→ GIVEN TASK
Pictures excluded, return the lines below from the first through the line holding "sc.camera = co".

→ LISTING
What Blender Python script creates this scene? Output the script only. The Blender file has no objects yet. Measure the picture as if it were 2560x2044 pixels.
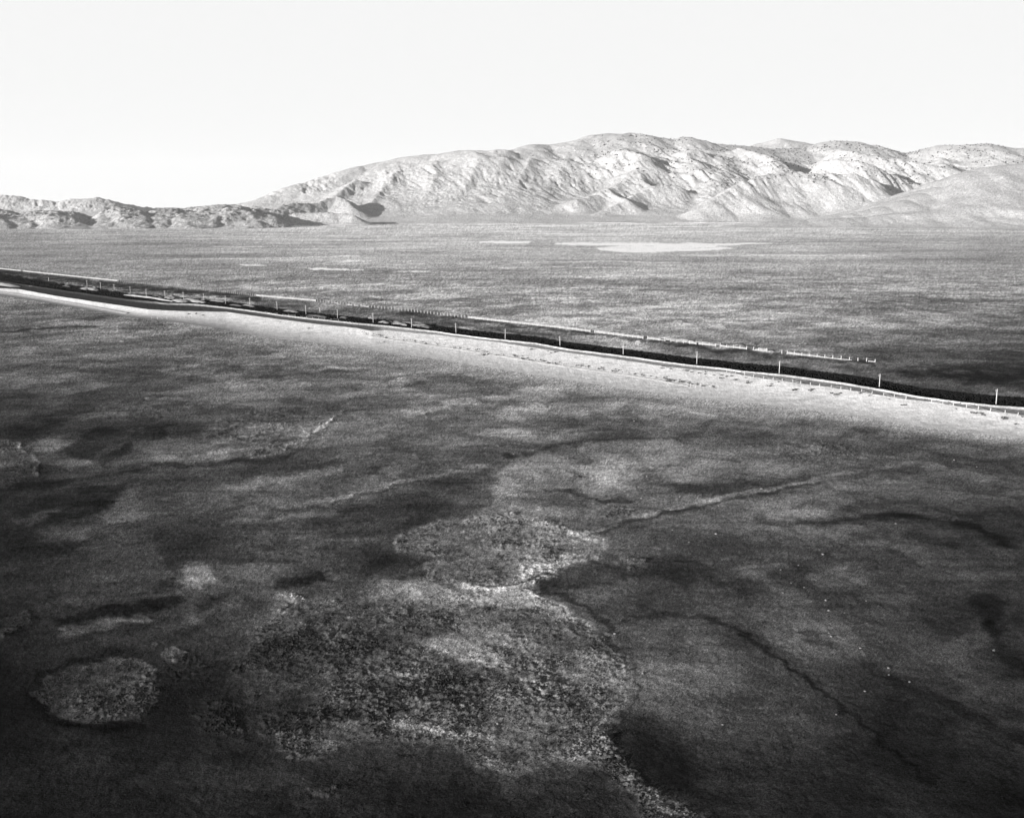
import bpy, math, random
import numpy as np
random.seed(7)
sc = bpy.context.scene
COL = sc.collection
R = math.radians

# ------------------------------------------------------------------ camera
CAM_H = 100.0                      # metres above the valley floor (low aerial view)
FPX = 2459.0                       # focal length in photo pixels (photo 2560 x 2044)
PITCH = math.atan(502.0 / FPX)
cam = bpy.data.cameras.new('camera')
cam.sensor_fit = 'HORIZONTAL'; cam.sensor_width = 36.0
cam.lens = FPX / 2560.0 * 36.0
cam.clip_start = 1.0; cam.clip_end = 60000.0
co = bpy.data.objects.new('camera', cam); COL.objects.link(co)
co.location = (0, 0, CAM_H); co.rotation_euler = (R(90) - PITCH, 0, 0)
sc.camera = co

# ------------------------------------------------------------------ light
SUN_EL = 8.5
SUN_DIR = (-0.77, -0.64)           # horizontal direction from the scene towards the sun
world = bpy.data.worlds.new('World'); sc.world = world; world.use_nodes = True
nt = world.node_tree; nt.nodes.clear()
sky = nt.nodes.new('ShaderNodeTexSky'); sky.sky_type = 'NISHITA'; sky.sun_disc = False
sky.sun_elevation = R(SUN_EL)
sky.sun_rotation = math.atan2(SUN_DIR[0], SUN_DIR[1])
bw = nt.nodes.new('ShaderNodeRGBToBW')
tc = nt.nodes.new('ShaderNodeTexCoord'); sp = nt.nodes.new('ShaderNodeSeparateXYZ')
gr = nt.nodes.new('ShaderNodeMapRange')      # added gain whitening the low sky and dimming the sky above
gr.interpolation_type = 'SMOOTHSTEP'
gr.inputs['From Min'].default_value = 0.20; gr.inputs['From Max'].default_value = 0.50
gr.inputs['To Min'].default_value = 12.0; gr.inputs['To Max'].default_value = 0.55
mu = nt.nodes.new('ShaderNodeMath'); mu.operation = 'MULTIPLY'
mn = nt.nodes.new('ShaderNodeMath'); mn.operation = 'MINIMUM'; mn.inputs[1].default_value = 2.98
bg = nt.nodes.new('ShaderNodeBackground'); bg.inputs['Strength'].default_value = 0.1
wo = nt.nodes.new('ShaderNodeOutputWorld')
L = nt.links.new
L(sky.outputs[0], bw.inputs[0]); L(tc.outputs['Generated'], sp.inputs[0]); L(sp.outputs[2], gr.inputs[0])
L(bw.outputs[0], mu.inputs[0]); L(gr.outputs[0], mu.inputs[1]); L(mu.outputs[0], mn.inputs[0])
L(mn.outputs[0], bg.inputs[0]); L(bg.outputs[0], wo.inputs[0])

sd = bpy.data.lights.new('sun', 'SUN'); sd.energy = 5.0; sd.angle = R(0.5); sd.color = (1, 0.995, 0.985)
so = bpy.data.objects.new('sun', sd); COL.objects.link(so)
from mathutils import Vector
so.rotation_euler = Vector((SUN_DIR[0], SUN_DIR[1], math.tan(R(SUN_EL)))).to_track_quat('Z', 'Y').to_euler()

sc.view_settings.view_transform = 'Standard'; sc.view_settings.look = 'None'
sc.view_settings.exposure = 1.6; sc.view_settings.gamma = 1.0
sc.render.resolution_x = 1024; sc.render.resolution_y = 817
try:
    sc.cycles.max_bounces = 4; sc.cycles.diffuse_bounces = 2
except Exception: pass
KFLAT = 1.05                        # picture brightness of level sunlit ground per unit of albedo

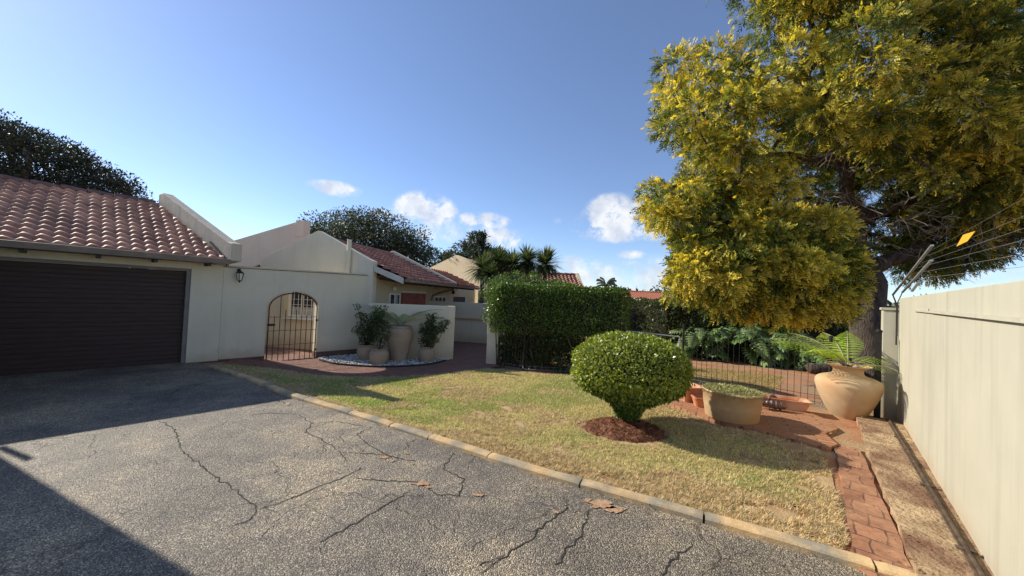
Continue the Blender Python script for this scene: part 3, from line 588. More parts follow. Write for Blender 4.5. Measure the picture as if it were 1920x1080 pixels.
# ---- courtyard wall with arched opening
def court_wall():
    t = thing('courtyard_wall', A(3.5, BF, -.15), 'long cream wall with an arched gateway between garage and cottage', 'wall')
    aL, aR = 2.93, 4.10; w = MB()
    wall_arch(w, 2.052, 5.56, .02, 2.10, 2.15, (aL, aR, 1.2, 1.58, .02), BF, .23)
    w.build('wall', M['plaster'], t)
    p = MB(); p.box(A(2.052, BF+.012, -.3), dA*(aL-2.052), nA*-.25, Z*.318); p.box(A(aR, BF+.012, -.3), dA*(5.54-aR), nA*-.25, Z*.318)
    p.box(A(1.62, BF+.012, -.3), dA*.43, nA*-.25, Z*.30)
    p.build('brick_plinth', M['plinth'], t)
    c = MB(); c.box(A(2.052, BF+.02, 2.101), dA*3.5+Z*.05, nA*-.27, Z*.022); c.build('coping', M['plaster'], t)
    th_ = MB(); th_.box(A(aL+.005, BF+.02, -.16), dA*(aR-aL-.01), nA*-.27, Z*.045); th_.build('threshold', M['patio'], t)
    # thin cable run on the wall from the gutter
    cbl = MB(); cbl.tube([A(2.03, BF+.02, 2.08), A(2.3, BF+.03, 2.075), A(3.2, BF+.03, 2.09), A(5.5, BF+.03, 2.13)], .006, 5); cbl.build('cable', M['iron'], t)
    # arched wrought-iron gate
    g = thing('arched_gate', A(aL, BF+.03, -.15), 'rusty iron arched gate of thin upright bars in the courtyard wall', 'gate')
    gb = BF+.05; L, Rr = aL+.03, aR-.045; n = 24; ac = (L+Rr)/2; ra = (Rr-L)/2
    arch = [A(ac-ra*math.cos(math.pi*k/n), gb, 1.17+.37*math.sin(math.pi*k/n)) for k in range(n+1)]
    f = MB(); f.tube([A(L, gb, -.13)]+arch+[A(Rr, gb, -.13)], .014, 8); f.build('frame', M['iron'], g)
    for z in (.62, .95, .36 if False else .27): 
        MB().bar(A(L, gb, z), A(Rr, gb, z), .010).build('crossbar', M['rust'], g)
    nb_ = 8
    for i in range(1, nb_+1):
        x = L+(Rr-L)*i/(nb_+1); k = (x-ac)/ra; zt = 1.17+.37*math.sqrt(max(0, 1-k*k)); 
        if i in (1, 3, 5, 7) or i == 8: zt = {1: .98, 3: 1.13, 5: 1.13, 7: 1.0, 8: .98}[i]
        MB().tube([A(x, gb, -.14), A(x, gb, zt)], .0085, 6).build('bar', M['iron'], g)
    l = MB(); l.box(A(L-.02, gb-.02, .74), dA*.16, nA*.05, Z*.05); l.build('latch', M['iron'], g)
    for z in (.1, .86):
        h = MB(); h.tube([A(Rr, gb, z), A(Rr+.04, gb, z)], .016, 6); h.tube([A(Rr, gb, z-.03), A(Rr, gb, z+.03)], .02, 6); h.build('hinge', M['iron'], g)
    # wall lantern
    q = ON(447, 514, nA*BF, nA); o = A(q@dA, BF, q[2])
    t2 = thing('wall_lantern', o, 'black coach lantern on the courtyard wall beside the garage roof', 'lantern')
    m = MB(); m.box(o-dA*.03-Z*.02, dA*.06, nA*.015, Z*.14); m.tube([o+nA*.01+Z*.07, o+nA*.06+Z*.12, o+nA*.12+Z*.12, o+nA*.13+Z*.08], .010, 7); m.build('bracket', M['iron'], t2)
    c = o+nA*.13-Z*.02; m = MB(); m.lathe(c, [(.012, -.17), (.02, -.14), (.042, -.13), (.045, -.12)], 6); m.lathe(c, [(.085, .035), (.078, .05), (.03, .09), (.012, .11), (.004, .13)], 6)
    for k in range(6):
        an = 2*math.pi*k/6; m.bar(c+[.045*math.cos(an), .045*math.sin(an), -.12], c+[.078*math.cos(an), .078*math.sin(an), .04], .008)
    m.build('lamp_cage', M['iron'], t2); m = MB(); m.lathe(c, [(.040, -.118), (.072, .034)], 6); m.build('glass', M['lampglass'], t2)
court_wall()
# ---- cottage with gable, tiled roof and eave over the side wall
def gable_poly(t, pts): return [B(s, t, z) for s, z in pts]
def cottage():
    T = thing('cottage', B(2.8, .2, -.15), 'cream cottage with a low gable and red tiled roof behind the courtyard wall', 'house')
    w = MB(); base = -.3
    w.prism(gable_poly(0, [(1.0, base), (1.0, 2.55), (1.18, 2.62), (2.85, 3.42), (4.72, 2.55), (4.78, 2.48), (4.78, base)]), dB*.22)
    w.build('gable_wall', M['plaster'], T, bevel=.006)
    s = MB(); s.box(B(1.08, .22, base), -nB*-.0+dB*4.3, -nB*.2, Z*2.38); s.build('side_wall', M['warmplaster'], T)
    p = MB(); p.prism(gable_poly(4.5, [(.05, 2.08), (.05, 2.18), (2.85, 3.40), (5.5, 2.15), (5.5, -.3), (1.1, -.3), (1.1, 2.0)]), dB*.2); p.build('rear_parapet', M['plaster'], T, bevel=.006)
    ez, rz = 2.06, 3.22; s0, s1 = .05, 2.85; sl = math.hypot(s1-s0, rz-ez); wv = (-nB*(s1-s0)+Z*(rz-ez))/sl
    tile_roof('roof_tiles', B(s0, .16, ez), dB, wv, 4.34, sl, M['tile'], T, period=.25, course=.27, amp=.026, step=.06, umin=lambda x: .0 if x < 1.05 else .07)
    tile_roof('rear_roof_tiles', B(2*s1-s0, .22, ez), dB, (nB*(s1-s0)+Z*(rz-ez))/sl, 4.28, sl, M['tile'], T, period=.34, course=.45)
    u = MB(); u.prism([B(s0+.03, .12, ez-.09), B(s1, .12, rz-.09), B(s1, .12, rz-.05), B(s0+.03, .12, ez-.05)], dB*4.36); u.prism([B(2*s1-s0-.2, .24, ez-.05), B(s1+.01, .24, rz-.09), B(s1+.01, .24, rz-.05), B(2*s1-s0-.2, .24, ez-.01)], dB*4.2)
    u.build('roof_underside', M['darkwood'], T)
    v = MB(); v.prism([B(.98, .0, 2.42), B(.06, .0, 2.09), B(.06, .0, 1.93), B(.98, .0, 2.26)], dB*.05); v.build('bargeboard', M['fascia'], T)
    r = MB(); x = .24
    while x < 4.45: r.tube([B(s1, x, rz+.03), B(s1, x+.38, rz+.02)], [.075, .065], 8); x += .38
    r.build('ridge_tile', M['tile'], T)
    g = MB(); g.box(B(.06, .1, 1.99), dB*8.0, nB*.1, Z*.08); g.build('gutter', M['gutter'], T)
    for i in range(13):
        x = .45+i*.58; MB().box(B(.1, x, 1.92), dB*.055, -nB*.95+Z*.12, Z*.07).build('rafter_end', M['darkwood'], T)
    d = MB(); d.tube([B(.12, 4.6, 1.98), B(.14, 4.6, 1.9), B(.7, 4.4, 1.72), B(.9, 4.3, 1.6), B(.97, 4.3, 1.2), B(.97, 4.3, -.1)], .045, 8); d.build('downpipe', M['gutter'], T)
    # vent pipe against the gable
    q = ON(655, 513, P0, dB); sv_ = -(q-P0)@nB; b = MB(); b.tube([B(sv_, -.075, 2.05), B(sv_, -.075, 3.13)], .062, 14); b.tube([B(sv_, -.075, 3.13), B(sv_, -.075, 3.15)], .066, 14); b.tube([B(sv_, -.075, 2.42), B(sv_, -.075, 2.47)], .072, 14)
    b.build('vent_pipe', M['plaster'], T, smooth=False)
    # window seen through the arched gate
    f = MB(); sw0, sw1, zb, zt = 2.75, 3.62, .82, 2.0
    fr = MB(); 
    for (x, y, ww, hh) in ((sw0, zb, .05, zt-zb), (sw1-.05, zb, .05, zt-zb), (sw0+.05, zb, sw1-sw0-.1, .05), (sw0+.05, zt-.05, sw1-sw0-.1, .05), ((sw0+sw1)/2-.02, zb+.05, .04, zt-zb-.1)):
        fr.box(B(x, -.10, y), -nB*ww, dB*.07, Z*hh)
    W1 = fr.build('window', M['white'], T)
    MB().box(B(sw0+.05, -.03, zb+.05), -nB*(sw1-sw0-.1), dB*.01, Z*(zt-zb-.1)).build('pane', M['glass'], W1)
    bb = MB()
    for i in range(5): bb.bar(B(sw0+.12+i*.15, -.075, zb+.05), B(sw0+.12+i*.15, -.075, zt-.05), .012)
    for i in range(6): bb.bar(B(sw0+.05, -.075, zb+.2+i*.16), B(sw1-.05, -.075, zb+.2+i*.16), .010)
    bb.build('burglar_bars', M['white'], W1)
    MB().box(B(sw0+.05, -.045, zb+.05), -nB*(sw1-sw0-.1), dB*.008, Z*.24).build('lace_curtain', M['curtain'], W1)
    MB().box(B(sw0-.08, -.16, zb-.07), -nB*(sw1-sw0+.25), dB*.155, Z*.06).build('window_sill', M['white'], T)
    MB().box(B(sw1+.0, -.13, zb-.01), -nB*.14, dB*.125, Z*1.3).build('window_reveal', M['warmplaster'], T)
    # side-wall openings under the eave: (t0,t1,z0,z1)
    def side_win(t0, t1, z0, z1, panes, cur=True):
        s_ = 1.08; fr = MB(); h = z1-z0
        fr.box(B(s_, t0, z0), dB*(t1-t0), nB*.035, Z*.045); fr.box(B(s_, t0, z1-.045), dB*(t1-t0), nB*.035, Z*.045)
        for i in range(panes+1): fr.box(B(s_, t0+(t1-t0-.045)*i/panes, z0+.045), dB*.045, nB*.035, Z*(h-.09))
        o = fr.build('window', M['white'], T); MB().box(B(s_, t0+.045, z0+.045), dB*(t1-t0-.09), nB*.012, Z*(h-.09)).build('pane', M['glass'], o)
        if cur: MB().box(B(s_, t0+(t1-t0)*.45, z0+.045), dB*(t1-t0)*.35, nB*.018, Z*(h-.09)).build('curtain', M['curtain'], o)
    side_win(1.15, 1.85, .9, 1.64, 2)
    MB().box(B(1.08, 1.98, .3), dB*1.95, nB*.05, Z*1.37).build('red_panel', M['redboard'], T)
    MB().box(B(1.078, 1.9, 1.68), dB*2.0, nB*.06, Z*.05).build('panel_lintel', M['white'], T)
    l = MB(); l.lathe(B(.98, 1.3, 1.72), [(.02, .0), (.05, .02), (.05, .1), (.03, .13)], 10); l.build('eave_lamp', M['white'], T)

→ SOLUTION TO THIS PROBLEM
What Blender Python script creates this scene? Output the script only. The Blender file has no objects yet. Measure the picture as if it were 2560x2044 pixels.
import bpy, math, random
import numpy as np
random.seed(7)
sc = bpy.context.scene
COL = sc.collection
R = math.radians

# ------------------------------------------------------------------ camera
CAM_H = 100.0                      # metres above the valley floor (low aerial view)
FPX = 2459.0                       # focal length in photo pixels (photo 2560 x 2044)
PITCH = math.atan(502.0 / FPX)
cam = bpy.data.cameras.new('camera')
cam.sensor_fit = 'HORIZONTAL'; cam.sensor_width = 36.0
cam.lens = FPX / 2560.0 * 36.0
cam.clip_start = 1.0; cam.clip_end = 60000.0
co = bpy.data.objects.new('camera', cam); COL.objects.link(co)
co.location = (0, 0, CAM_H); co.rotation_euler = (R(90) - PITCH, 0, 0)
sc.camera = co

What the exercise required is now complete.